PROBLEM REQUIREMENTS.
Each line in the entries below that holds the string "this" is to be listed.
★ ★ ★ ★
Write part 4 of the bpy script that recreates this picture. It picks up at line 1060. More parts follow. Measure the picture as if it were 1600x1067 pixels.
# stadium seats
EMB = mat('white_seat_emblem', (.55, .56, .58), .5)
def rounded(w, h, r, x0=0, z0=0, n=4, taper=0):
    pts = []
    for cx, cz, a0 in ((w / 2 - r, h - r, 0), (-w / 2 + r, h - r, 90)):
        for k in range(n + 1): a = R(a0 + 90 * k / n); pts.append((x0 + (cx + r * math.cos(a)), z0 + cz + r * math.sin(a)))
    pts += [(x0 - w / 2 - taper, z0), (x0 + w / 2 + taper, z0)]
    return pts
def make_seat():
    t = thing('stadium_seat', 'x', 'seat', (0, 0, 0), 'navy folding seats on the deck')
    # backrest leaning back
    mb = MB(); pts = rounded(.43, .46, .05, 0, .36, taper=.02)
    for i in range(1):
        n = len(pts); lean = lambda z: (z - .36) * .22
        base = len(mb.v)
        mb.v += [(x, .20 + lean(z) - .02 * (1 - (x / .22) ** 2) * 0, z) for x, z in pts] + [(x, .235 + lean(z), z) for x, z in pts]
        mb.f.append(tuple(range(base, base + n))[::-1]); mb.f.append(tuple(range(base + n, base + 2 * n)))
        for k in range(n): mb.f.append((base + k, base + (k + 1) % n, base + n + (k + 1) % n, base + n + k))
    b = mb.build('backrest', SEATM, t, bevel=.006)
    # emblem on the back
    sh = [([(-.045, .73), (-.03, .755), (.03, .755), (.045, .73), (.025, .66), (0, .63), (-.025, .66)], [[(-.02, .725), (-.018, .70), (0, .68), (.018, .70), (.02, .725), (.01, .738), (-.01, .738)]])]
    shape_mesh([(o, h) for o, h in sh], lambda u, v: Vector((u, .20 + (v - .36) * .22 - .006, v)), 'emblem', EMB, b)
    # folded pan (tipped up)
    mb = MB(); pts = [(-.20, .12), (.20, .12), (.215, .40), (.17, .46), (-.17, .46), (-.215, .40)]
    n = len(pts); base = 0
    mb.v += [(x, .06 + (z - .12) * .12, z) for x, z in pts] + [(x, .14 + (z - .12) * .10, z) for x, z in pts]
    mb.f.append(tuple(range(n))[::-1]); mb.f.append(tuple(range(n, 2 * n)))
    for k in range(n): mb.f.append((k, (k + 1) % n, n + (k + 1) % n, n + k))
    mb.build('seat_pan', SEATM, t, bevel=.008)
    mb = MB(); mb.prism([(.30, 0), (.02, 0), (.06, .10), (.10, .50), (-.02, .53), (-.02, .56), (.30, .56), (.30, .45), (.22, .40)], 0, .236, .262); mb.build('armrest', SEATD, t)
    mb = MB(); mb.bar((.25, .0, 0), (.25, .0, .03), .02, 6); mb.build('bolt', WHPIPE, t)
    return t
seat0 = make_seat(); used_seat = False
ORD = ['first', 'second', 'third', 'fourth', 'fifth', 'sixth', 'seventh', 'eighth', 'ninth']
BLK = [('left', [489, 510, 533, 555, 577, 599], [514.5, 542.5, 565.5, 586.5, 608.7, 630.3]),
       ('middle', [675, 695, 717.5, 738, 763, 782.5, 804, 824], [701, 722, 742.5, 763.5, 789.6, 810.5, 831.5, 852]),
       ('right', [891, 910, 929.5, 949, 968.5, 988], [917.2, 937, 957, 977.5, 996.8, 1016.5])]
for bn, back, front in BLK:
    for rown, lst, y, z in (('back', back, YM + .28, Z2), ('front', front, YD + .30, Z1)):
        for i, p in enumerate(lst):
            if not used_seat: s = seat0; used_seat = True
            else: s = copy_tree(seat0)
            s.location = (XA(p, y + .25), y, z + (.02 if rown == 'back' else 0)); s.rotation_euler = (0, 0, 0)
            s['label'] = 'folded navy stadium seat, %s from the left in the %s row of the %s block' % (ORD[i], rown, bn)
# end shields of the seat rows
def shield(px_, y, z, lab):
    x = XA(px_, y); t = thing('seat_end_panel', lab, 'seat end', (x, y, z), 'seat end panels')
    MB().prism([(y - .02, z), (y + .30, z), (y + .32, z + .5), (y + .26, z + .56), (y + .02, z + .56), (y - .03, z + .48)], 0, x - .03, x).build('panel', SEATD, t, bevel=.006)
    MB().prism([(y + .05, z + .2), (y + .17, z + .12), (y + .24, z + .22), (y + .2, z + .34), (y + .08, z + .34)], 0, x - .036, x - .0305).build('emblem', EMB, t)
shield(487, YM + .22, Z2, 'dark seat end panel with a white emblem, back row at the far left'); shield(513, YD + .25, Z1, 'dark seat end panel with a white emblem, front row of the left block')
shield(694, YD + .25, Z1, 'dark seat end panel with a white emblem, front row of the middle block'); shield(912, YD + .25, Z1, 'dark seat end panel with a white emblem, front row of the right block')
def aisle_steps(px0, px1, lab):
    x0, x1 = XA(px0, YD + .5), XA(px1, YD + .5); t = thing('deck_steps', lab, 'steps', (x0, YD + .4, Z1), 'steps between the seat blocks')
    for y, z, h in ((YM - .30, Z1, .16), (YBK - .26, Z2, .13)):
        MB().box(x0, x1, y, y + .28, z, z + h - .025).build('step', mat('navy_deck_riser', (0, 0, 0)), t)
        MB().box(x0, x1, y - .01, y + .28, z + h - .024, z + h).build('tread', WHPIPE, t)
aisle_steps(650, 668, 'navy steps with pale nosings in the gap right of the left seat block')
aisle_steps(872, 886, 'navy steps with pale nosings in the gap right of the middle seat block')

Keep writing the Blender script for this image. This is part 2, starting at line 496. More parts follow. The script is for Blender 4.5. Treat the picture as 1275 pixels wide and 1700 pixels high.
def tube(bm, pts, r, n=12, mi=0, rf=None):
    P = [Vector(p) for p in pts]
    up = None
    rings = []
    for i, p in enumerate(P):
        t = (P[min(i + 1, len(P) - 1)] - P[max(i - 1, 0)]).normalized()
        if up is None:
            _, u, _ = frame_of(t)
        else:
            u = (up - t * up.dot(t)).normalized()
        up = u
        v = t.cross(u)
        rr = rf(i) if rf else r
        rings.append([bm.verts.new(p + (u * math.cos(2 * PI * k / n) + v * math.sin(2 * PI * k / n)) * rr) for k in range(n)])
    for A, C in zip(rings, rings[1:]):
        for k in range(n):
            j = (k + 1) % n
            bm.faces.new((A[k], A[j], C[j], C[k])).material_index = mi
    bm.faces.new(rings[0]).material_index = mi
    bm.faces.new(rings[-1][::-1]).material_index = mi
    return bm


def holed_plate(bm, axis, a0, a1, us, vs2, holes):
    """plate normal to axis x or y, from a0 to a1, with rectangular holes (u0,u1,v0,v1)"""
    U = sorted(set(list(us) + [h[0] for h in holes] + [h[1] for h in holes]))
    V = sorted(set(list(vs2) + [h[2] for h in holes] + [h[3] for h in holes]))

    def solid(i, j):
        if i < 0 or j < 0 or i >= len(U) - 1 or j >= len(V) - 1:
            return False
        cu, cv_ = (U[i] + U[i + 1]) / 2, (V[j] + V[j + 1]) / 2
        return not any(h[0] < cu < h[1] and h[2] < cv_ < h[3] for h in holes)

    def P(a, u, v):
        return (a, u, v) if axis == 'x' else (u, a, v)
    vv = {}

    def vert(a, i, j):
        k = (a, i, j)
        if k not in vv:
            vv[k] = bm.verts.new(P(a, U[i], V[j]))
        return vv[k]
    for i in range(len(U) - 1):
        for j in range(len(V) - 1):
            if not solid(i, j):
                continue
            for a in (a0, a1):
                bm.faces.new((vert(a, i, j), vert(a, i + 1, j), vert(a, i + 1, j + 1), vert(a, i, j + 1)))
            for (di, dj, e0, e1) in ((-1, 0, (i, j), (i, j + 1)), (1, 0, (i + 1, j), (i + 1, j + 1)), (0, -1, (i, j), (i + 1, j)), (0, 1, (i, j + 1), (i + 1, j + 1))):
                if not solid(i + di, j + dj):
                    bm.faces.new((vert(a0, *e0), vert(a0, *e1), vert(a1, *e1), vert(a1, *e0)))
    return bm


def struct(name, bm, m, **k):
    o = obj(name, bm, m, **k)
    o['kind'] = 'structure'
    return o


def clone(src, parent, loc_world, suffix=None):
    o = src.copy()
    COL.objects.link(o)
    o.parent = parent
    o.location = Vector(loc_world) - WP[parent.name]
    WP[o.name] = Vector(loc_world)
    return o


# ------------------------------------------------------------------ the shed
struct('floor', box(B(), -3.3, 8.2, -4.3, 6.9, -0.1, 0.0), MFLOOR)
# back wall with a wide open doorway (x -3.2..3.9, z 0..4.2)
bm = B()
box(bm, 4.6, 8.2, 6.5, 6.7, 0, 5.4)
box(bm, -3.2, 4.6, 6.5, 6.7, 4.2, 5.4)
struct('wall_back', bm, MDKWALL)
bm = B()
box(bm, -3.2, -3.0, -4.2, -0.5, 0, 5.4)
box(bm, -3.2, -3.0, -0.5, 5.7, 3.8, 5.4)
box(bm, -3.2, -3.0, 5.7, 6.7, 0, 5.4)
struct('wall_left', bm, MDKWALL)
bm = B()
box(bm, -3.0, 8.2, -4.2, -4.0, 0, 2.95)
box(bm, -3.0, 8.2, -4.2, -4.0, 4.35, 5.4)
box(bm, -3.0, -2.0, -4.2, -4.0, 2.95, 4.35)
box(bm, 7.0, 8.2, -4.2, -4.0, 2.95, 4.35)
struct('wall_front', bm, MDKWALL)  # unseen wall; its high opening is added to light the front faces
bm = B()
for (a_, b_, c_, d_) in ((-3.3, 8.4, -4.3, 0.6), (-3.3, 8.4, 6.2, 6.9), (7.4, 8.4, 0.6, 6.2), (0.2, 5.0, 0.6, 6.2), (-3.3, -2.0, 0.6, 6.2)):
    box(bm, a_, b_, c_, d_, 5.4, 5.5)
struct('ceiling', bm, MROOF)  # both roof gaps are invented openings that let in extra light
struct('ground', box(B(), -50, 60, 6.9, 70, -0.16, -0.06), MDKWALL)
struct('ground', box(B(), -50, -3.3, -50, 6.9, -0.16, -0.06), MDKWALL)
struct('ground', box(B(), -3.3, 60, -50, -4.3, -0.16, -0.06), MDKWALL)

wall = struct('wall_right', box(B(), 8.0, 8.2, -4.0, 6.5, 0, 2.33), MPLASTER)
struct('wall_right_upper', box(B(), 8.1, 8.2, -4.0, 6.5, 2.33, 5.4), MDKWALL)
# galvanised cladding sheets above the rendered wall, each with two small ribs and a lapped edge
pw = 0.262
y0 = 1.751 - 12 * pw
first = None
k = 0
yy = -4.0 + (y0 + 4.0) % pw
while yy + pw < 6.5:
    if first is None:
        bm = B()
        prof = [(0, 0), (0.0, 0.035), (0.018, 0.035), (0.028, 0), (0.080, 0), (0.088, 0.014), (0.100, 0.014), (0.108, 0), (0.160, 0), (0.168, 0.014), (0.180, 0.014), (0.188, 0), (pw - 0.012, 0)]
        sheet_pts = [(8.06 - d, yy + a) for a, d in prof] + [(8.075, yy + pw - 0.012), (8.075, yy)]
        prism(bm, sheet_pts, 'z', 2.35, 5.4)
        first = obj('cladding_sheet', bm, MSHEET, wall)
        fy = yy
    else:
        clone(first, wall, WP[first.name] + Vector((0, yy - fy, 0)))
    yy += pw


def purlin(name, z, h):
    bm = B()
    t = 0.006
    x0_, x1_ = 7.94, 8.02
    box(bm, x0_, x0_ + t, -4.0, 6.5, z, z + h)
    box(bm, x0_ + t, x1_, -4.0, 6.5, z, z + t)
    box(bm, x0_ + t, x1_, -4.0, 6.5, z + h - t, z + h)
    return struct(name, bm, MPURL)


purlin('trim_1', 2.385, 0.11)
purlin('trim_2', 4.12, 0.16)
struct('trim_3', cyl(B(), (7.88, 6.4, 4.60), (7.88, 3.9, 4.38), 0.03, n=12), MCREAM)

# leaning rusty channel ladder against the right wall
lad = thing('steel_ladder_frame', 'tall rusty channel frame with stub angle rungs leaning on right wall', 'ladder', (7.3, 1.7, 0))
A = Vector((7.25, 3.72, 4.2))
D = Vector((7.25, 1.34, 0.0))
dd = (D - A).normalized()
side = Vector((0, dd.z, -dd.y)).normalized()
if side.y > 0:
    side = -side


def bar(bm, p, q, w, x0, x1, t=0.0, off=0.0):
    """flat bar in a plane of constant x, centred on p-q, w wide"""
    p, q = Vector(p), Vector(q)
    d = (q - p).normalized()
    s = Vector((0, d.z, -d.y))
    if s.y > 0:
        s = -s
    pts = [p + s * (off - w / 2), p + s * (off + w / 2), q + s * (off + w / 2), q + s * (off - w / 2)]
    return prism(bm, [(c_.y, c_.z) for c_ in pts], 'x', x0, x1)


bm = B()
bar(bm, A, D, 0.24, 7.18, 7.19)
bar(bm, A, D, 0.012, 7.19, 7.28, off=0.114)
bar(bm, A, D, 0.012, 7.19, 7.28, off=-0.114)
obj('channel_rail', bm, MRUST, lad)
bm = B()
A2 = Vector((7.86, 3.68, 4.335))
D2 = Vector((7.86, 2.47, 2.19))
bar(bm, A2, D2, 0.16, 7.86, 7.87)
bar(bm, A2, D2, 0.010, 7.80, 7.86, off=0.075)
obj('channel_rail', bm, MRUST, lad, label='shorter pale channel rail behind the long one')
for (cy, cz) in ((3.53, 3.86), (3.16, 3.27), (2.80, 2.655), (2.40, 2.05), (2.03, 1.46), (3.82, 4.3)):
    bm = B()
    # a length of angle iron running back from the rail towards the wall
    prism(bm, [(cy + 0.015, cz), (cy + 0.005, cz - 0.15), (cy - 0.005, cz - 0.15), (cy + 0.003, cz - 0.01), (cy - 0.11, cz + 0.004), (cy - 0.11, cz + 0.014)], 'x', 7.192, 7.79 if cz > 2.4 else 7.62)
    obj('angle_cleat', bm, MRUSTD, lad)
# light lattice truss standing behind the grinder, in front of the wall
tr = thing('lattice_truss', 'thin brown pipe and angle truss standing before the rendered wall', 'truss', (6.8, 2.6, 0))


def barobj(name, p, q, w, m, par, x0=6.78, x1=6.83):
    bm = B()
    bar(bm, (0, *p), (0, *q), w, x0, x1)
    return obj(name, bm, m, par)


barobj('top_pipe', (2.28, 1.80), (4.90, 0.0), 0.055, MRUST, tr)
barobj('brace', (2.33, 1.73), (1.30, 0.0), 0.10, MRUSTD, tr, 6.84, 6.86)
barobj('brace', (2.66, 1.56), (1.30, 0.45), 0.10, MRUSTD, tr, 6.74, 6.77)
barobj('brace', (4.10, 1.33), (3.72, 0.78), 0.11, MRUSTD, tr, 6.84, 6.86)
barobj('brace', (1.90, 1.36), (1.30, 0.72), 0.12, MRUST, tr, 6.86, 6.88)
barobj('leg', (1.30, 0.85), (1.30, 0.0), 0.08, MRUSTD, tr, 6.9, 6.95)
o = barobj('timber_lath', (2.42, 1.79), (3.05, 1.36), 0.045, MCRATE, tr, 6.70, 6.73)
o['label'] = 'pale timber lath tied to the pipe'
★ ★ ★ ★
WORKED ANSWER.
Write part 4 of the bpy script that recreates this picture. It picks up at line 1060. More parts follow. Measure the picture as if it were 1600x1067 pixels.
Keep writing the Blender script for this image. This is part 2, starting at line 496. More parts follow. The script is for Blender 4.5. Treat the picture as 1275 pixels wide and 1700 pixels high.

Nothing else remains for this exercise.